• **STATED GOAL**
Set down, please, exactly the lines below that run from the line with "Recreate this scene" to the line with "return room(u*t, fw*t)", both lines included.

• **INPUT FOR THIS TASK**

◆ ◆ ◆

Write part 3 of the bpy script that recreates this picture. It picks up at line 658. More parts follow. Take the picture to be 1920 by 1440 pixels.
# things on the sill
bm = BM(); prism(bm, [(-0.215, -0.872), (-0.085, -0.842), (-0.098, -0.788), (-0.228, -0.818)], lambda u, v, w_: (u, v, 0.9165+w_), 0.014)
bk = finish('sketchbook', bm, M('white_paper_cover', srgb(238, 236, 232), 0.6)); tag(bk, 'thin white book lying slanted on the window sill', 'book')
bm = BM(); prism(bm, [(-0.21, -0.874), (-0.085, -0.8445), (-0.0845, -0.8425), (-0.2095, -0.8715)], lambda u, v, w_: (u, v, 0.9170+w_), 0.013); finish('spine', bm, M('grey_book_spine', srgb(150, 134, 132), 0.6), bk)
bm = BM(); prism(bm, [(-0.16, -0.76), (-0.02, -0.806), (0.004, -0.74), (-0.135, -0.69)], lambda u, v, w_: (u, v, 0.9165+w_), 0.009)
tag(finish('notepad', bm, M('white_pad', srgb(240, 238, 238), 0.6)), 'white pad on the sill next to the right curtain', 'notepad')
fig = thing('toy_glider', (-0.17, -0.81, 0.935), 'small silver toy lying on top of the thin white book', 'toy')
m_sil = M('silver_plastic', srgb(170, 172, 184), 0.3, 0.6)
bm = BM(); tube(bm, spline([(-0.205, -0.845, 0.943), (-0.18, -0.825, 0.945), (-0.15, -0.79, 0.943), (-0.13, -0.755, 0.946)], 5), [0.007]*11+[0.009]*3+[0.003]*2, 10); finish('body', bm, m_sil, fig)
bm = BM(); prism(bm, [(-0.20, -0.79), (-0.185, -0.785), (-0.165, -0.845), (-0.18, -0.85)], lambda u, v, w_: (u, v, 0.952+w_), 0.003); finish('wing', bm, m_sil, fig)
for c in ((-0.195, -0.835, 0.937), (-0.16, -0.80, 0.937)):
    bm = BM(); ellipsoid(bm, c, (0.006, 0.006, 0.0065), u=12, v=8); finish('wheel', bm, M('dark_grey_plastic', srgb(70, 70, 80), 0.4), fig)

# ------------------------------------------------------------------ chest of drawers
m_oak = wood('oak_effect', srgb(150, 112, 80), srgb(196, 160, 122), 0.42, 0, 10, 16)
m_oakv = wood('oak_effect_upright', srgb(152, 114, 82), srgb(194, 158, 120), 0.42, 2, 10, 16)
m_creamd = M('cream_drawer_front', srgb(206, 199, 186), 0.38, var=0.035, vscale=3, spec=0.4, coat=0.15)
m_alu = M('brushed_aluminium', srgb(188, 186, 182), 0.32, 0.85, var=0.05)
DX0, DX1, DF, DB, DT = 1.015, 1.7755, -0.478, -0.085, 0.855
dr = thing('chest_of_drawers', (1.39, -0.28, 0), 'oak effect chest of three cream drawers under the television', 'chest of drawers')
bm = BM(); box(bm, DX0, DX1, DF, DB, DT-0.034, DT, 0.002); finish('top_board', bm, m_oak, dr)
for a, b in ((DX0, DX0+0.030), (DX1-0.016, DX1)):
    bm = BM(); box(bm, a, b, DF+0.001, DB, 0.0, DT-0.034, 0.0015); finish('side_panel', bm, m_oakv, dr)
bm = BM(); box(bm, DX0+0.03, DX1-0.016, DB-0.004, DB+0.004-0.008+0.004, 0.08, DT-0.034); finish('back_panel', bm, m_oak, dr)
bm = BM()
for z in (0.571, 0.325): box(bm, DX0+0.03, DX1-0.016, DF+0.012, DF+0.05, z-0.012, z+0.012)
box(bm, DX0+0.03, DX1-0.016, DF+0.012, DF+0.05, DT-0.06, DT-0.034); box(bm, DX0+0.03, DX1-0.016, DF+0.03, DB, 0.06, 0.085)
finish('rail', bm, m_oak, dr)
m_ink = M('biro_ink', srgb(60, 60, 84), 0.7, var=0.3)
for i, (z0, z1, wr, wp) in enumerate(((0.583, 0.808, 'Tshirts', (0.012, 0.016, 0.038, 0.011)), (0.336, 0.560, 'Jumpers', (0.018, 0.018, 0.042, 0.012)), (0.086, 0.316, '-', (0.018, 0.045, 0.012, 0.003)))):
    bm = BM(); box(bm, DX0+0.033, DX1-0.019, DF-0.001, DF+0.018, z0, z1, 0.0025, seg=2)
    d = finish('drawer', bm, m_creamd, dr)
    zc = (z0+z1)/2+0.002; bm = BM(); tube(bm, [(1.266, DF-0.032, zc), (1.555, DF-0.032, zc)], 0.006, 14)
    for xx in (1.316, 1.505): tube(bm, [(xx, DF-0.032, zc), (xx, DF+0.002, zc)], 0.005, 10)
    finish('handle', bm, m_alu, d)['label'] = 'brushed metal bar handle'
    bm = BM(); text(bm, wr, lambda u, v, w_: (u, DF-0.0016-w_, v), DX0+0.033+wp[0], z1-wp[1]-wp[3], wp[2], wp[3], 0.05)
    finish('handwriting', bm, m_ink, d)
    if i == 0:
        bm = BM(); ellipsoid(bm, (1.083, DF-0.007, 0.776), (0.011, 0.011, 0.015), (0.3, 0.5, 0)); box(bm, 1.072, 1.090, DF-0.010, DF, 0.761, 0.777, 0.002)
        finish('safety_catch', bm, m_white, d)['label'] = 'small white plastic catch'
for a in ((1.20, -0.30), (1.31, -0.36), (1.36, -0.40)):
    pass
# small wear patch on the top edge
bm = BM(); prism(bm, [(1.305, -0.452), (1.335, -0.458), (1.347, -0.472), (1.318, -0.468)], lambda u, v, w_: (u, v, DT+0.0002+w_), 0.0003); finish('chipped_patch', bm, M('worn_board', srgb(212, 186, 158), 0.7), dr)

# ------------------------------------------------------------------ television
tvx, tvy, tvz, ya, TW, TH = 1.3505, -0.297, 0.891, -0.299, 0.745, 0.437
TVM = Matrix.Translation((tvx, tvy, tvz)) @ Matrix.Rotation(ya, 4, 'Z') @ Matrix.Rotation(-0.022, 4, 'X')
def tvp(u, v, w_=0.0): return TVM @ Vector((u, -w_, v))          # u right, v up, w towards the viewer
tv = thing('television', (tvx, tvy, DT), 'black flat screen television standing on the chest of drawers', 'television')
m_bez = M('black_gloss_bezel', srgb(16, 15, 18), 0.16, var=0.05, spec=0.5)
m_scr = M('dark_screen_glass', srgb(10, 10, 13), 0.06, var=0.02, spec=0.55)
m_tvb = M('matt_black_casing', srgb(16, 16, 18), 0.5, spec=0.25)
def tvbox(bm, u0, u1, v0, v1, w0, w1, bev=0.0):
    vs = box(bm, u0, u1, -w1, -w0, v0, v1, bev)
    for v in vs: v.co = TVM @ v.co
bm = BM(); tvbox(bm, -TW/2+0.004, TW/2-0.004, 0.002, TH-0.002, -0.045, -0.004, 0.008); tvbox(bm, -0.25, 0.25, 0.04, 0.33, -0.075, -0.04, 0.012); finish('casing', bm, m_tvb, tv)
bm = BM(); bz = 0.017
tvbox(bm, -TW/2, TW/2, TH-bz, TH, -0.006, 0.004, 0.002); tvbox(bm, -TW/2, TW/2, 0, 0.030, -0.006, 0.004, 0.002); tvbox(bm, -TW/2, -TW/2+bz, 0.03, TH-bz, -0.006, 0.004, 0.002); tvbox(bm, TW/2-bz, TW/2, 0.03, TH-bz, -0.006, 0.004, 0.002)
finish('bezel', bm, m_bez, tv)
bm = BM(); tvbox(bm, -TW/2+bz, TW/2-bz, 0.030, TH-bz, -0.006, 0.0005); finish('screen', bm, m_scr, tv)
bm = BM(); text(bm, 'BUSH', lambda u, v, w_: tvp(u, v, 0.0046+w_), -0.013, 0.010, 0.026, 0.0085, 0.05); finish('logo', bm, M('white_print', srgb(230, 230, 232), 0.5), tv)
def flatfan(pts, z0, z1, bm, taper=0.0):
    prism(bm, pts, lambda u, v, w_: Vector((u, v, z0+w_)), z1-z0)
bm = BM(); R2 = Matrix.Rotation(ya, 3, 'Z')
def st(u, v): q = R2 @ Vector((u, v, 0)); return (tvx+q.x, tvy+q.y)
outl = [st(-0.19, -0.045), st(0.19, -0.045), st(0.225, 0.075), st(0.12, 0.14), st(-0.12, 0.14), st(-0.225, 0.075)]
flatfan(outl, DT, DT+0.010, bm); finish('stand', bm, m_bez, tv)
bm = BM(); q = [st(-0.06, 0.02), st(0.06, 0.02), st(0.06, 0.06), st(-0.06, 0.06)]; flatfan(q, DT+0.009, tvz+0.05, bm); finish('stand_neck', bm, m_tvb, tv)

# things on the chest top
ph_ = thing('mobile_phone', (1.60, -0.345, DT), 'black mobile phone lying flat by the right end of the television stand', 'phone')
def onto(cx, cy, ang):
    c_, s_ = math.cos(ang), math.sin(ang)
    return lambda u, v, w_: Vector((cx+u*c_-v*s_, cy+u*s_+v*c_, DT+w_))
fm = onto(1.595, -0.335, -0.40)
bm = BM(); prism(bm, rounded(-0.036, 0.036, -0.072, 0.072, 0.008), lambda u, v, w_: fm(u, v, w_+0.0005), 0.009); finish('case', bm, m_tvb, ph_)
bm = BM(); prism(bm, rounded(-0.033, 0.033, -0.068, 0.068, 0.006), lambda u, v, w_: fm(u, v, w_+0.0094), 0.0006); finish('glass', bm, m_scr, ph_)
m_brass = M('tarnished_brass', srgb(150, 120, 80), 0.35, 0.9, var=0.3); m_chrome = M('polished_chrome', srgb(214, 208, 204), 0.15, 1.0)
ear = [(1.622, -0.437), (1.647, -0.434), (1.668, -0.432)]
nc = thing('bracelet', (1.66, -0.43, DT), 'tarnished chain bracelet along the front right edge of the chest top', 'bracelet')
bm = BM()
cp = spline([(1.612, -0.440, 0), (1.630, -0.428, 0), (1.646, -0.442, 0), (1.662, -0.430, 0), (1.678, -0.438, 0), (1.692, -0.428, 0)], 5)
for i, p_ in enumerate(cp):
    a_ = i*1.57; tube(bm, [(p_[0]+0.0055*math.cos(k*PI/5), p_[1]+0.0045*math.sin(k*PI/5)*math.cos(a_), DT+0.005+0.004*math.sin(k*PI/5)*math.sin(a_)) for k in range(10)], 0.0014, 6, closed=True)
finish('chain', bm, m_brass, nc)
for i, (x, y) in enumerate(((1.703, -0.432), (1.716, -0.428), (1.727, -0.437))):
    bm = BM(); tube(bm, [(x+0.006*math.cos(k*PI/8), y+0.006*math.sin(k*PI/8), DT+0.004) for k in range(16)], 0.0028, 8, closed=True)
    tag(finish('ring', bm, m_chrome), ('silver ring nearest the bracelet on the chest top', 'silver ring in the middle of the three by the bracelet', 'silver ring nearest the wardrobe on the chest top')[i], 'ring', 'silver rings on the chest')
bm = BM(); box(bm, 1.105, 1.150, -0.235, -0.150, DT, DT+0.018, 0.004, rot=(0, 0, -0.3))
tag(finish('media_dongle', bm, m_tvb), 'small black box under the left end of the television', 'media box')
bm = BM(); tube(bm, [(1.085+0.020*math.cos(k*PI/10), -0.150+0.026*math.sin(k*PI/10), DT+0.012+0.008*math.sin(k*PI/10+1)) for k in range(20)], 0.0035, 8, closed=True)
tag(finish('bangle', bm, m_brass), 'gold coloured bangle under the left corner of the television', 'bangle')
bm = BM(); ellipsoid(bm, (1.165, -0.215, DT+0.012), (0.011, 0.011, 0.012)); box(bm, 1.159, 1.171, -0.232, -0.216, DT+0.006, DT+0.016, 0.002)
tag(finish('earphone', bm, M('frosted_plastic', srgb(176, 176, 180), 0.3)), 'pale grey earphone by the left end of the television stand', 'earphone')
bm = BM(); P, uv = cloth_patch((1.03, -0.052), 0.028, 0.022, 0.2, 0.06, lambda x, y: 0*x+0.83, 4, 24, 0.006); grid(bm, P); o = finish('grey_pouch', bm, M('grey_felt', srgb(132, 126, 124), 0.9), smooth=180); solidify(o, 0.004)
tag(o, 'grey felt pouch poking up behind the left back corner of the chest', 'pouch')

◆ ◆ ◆

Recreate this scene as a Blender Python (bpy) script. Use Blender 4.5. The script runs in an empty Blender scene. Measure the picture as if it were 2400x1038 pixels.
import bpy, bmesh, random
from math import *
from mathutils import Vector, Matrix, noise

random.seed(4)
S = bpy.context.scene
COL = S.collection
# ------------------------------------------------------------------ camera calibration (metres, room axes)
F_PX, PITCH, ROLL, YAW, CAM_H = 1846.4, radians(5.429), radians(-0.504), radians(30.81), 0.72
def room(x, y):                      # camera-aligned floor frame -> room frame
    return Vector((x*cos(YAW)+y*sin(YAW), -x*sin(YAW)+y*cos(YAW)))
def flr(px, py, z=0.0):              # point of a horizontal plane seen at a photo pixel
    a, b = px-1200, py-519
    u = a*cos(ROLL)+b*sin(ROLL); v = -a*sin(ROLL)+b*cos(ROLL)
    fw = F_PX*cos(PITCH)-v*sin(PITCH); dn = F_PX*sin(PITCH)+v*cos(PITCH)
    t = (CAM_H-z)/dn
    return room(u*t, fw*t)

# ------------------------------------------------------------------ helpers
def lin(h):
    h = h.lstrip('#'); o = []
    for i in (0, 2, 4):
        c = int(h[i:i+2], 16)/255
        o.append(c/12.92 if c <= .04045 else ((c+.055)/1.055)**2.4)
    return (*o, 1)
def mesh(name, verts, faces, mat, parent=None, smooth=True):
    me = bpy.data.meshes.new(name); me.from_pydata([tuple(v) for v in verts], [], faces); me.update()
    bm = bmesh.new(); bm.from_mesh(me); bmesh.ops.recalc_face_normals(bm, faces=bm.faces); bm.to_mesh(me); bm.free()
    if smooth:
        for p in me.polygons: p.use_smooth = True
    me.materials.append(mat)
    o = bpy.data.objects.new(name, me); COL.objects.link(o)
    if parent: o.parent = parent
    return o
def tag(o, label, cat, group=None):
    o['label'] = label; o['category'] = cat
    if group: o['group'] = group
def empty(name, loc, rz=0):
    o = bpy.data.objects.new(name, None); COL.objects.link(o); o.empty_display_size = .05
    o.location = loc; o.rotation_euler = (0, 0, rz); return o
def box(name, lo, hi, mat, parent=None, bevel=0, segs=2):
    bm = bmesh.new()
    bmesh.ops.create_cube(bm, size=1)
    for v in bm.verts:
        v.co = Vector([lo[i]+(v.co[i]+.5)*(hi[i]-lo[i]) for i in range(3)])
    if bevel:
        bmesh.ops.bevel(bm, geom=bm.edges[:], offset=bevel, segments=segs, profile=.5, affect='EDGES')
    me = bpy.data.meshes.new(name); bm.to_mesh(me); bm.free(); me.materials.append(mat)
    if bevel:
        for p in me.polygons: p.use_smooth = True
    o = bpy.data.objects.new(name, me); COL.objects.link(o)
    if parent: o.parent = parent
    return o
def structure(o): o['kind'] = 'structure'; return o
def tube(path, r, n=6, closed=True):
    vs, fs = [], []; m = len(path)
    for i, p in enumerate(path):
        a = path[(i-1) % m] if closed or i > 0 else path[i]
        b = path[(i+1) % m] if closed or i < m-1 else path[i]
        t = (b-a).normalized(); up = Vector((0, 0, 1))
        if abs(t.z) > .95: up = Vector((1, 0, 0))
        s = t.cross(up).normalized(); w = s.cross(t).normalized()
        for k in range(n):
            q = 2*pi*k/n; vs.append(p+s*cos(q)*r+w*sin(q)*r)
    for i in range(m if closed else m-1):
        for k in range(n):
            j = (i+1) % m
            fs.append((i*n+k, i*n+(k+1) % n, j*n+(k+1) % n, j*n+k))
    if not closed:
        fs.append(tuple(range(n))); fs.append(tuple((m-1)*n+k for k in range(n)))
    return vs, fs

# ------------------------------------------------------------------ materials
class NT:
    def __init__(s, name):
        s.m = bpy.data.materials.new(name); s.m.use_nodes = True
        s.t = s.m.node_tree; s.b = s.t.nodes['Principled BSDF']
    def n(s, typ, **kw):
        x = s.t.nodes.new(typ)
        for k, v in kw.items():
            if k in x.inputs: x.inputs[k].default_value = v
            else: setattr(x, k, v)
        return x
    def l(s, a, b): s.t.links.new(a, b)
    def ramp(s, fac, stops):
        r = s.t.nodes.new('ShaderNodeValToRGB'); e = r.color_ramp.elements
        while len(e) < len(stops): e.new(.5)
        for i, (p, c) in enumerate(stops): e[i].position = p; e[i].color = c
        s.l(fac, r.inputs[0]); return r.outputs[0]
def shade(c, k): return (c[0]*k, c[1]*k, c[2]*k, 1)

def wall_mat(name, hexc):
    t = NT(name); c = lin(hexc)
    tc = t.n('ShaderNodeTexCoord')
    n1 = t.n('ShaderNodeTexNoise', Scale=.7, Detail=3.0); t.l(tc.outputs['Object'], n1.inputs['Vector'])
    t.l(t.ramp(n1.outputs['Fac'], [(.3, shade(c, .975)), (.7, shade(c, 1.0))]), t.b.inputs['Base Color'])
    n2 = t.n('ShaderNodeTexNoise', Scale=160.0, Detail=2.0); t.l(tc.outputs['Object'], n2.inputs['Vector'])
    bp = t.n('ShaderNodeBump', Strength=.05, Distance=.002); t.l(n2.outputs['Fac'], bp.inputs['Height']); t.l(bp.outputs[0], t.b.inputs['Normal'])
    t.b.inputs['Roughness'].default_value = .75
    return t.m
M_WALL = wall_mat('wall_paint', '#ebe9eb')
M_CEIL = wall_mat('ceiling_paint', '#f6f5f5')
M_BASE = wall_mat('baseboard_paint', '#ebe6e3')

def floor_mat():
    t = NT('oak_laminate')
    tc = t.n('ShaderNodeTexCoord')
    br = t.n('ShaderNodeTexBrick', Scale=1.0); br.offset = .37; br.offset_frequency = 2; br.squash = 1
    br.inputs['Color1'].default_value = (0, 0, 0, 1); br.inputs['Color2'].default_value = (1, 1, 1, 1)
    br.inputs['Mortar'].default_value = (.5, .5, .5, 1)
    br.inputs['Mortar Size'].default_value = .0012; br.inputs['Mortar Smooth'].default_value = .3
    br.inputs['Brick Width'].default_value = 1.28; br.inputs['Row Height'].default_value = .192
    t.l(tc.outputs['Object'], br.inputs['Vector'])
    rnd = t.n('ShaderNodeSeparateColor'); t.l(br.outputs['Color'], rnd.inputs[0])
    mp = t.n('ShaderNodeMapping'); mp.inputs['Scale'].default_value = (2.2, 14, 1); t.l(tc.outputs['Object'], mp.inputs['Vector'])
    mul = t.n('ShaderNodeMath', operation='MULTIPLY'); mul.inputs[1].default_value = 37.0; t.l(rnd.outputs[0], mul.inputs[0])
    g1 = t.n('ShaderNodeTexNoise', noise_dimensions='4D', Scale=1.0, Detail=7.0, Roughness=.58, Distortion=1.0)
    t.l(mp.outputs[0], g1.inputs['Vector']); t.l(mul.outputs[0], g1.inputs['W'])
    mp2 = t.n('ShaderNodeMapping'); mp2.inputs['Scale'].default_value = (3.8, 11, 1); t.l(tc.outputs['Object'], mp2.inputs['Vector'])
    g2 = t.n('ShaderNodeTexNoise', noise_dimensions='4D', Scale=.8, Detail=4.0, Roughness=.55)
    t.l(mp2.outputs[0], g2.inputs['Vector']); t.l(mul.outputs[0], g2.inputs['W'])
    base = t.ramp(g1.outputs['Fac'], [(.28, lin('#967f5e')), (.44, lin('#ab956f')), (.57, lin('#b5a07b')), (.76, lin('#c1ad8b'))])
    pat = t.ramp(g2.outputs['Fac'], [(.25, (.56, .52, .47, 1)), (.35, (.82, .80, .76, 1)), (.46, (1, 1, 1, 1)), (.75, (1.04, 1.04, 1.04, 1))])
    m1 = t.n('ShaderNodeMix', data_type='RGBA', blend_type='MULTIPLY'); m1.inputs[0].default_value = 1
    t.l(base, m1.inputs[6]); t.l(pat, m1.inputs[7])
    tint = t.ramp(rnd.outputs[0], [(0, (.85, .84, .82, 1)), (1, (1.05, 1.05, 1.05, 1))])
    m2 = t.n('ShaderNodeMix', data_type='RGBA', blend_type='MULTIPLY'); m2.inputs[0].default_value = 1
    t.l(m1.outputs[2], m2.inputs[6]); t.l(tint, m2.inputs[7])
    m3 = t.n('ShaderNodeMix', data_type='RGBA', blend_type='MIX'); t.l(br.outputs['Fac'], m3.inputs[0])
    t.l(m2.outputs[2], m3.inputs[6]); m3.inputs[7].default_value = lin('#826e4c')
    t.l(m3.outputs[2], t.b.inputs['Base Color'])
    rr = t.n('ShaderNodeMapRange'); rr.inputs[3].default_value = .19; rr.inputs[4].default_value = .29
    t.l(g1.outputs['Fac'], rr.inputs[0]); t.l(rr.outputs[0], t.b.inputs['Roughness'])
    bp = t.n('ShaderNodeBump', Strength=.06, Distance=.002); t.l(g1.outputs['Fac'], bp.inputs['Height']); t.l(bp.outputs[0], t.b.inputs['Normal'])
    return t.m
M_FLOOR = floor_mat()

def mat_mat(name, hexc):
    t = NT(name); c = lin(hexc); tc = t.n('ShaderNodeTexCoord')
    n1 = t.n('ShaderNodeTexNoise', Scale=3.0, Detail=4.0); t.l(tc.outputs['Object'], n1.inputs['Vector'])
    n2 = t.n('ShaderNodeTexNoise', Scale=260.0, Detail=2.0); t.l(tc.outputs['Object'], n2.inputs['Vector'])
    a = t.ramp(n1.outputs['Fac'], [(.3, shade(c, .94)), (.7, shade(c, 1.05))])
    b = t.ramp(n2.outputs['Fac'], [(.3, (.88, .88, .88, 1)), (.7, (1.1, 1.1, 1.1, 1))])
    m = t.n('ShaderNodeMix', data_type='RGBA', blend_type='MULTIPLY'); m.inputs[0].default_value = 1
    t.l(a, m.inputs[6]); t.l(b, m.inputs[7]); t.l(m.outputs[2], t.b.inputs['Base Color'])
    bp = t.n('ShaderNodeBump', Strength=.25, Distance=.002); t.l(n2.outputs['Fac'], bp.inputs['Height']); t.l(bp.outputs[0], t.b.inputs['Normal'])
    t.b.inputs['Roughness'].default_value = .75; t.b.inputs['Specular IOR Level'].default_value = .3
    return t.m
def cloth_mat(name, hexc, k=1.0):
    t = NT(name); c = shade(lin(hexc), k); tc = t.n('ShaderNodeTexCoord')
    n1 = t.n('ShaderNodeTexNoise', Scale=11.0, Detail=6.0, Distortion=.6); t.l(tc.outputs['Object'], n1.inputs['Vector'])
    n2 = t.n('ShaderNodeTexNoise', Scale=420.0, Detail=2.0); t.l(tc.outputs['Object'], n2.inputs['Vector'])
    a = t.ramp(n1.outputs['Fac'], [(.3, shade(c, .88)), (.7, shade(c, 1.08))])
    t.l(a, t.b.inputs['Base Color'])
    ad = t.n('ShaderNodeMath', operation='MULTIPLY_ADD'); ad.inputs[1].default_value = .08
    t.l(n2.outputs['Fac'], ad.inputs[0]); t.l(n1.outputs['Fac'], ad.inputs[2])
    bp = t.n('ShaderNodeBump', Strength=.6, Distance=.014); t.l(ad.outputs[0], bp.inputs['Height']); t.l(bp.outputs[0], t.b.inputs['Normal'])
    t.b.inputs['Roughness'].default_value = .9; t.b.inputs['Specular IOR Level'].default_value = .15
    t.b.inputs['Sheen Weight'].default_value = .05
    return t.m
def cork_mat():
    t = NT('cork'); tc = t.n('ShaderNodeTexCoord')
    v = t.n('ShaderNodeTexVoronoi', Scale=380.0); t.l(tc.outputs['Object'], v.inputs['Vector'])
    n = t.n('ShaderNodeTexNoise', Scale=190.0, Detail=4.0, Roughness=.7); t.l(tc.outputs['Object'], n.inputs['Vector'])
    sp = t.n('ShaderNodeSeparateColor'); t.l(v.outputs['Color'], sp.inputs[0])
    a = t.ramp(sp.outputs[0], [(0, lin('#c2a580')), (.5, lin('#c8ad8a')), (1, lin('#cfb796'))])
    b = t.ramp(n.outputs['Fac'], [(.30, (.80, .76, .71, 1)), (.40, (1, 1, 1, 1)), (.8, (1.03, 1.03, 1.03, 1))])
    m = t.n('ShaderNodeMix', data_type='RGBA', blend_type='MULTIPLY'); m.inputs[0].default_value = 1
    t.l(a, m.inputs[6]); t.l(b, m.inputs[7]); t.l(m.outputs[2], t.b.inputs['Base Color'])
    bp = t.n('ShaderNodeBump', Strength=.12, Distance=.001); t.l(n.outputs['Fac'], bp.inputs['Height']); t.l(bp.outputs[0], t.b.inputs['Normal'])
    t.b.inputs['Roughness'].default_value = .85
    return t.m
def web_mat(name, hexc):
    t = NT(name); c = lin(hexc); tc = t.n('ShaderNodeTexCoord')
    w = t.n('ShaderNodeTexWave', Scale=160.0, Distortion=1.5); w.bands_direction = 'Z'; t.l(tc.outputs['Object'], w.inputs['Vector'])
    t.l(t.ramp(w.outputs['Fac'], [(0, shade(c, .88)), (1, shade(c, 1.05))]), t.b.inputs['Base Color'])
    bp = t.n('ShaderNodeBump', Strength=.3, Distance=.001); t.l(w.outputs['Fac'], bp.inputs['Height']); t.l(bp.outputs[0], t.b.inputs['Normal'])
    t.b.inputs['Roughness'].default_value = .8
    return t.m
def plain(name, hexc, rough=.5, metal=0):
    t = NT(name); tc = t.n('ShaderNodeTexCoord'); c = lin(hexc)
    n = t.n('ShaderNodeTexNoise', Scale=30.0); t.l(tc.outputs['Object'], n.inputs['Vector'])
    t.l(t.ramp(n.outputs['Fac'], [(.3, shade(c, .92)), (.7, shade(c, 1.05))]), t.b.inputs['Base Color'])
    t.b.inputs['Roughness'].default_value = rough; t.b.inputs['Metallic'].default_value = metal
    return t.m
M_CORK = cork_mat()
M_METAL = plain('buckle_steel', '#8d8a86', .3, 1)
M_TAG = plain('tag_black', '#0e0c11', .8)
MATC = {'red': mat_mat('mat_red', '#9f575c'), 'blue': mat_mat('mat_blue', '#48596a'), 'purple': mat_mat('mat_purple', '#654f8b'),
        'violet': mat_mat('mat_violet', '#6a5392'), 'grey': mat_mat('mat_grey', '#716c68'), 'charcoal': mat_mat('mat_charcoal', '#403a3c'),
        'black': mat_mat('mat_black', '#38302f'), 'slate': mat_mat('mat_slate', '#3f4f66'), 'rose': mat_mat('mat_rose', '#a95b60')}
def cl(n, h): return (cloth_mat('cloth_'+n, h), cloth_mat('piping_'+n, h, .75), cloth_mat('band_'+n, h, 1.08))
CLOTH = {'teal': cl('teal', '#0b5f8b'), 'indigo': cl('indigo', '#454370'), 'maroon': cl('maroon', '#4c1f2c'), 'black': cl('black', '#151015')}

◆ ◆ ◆

• **FULL RESPONSE**
Recreate this scene as a Blender Python (bpy) script. Use Blender 4.5. The script runs in an empty Blender scene. Measure the picture as if it were 2400x1038 pixels.
import bpy, bmesh, random
from math import *
from mathutils import Vector, Matrix, noise

random.seed(4)
S = bpy.context.scene
COL = S.collection
# ------------------------------------------------------------------ camera calibration (metres, room axes)
F_PX, PITCH, ROLL, YAW, CAM_H = 1846.4, radians(5.429), radians(-0.504), radians(30.81), 0.72
def room(x, y):                      # camera-aligned floor frame -> room frame
    return Vector((x*cos(YAW)+y*sin(YAW), -x*sin(YAW)+y*cos(YAW)))
def flr(px, py, z=0.0):              # point of a horizontal plane seen at a photo pixel
    a, b = px-1200, py-519
    u = a*cos(ROLL)+b*sin(ROLL); v = -a*sin(ROLL)+b*cos(ROLL)
    fw = F_PX*cos(PITCH)-v*sin(PITCH); dn = F_PX*sin(PITCH)+v*cos(PITCH)
    t = (CAM_H-z)/dn
    return room(u*t, fw*t)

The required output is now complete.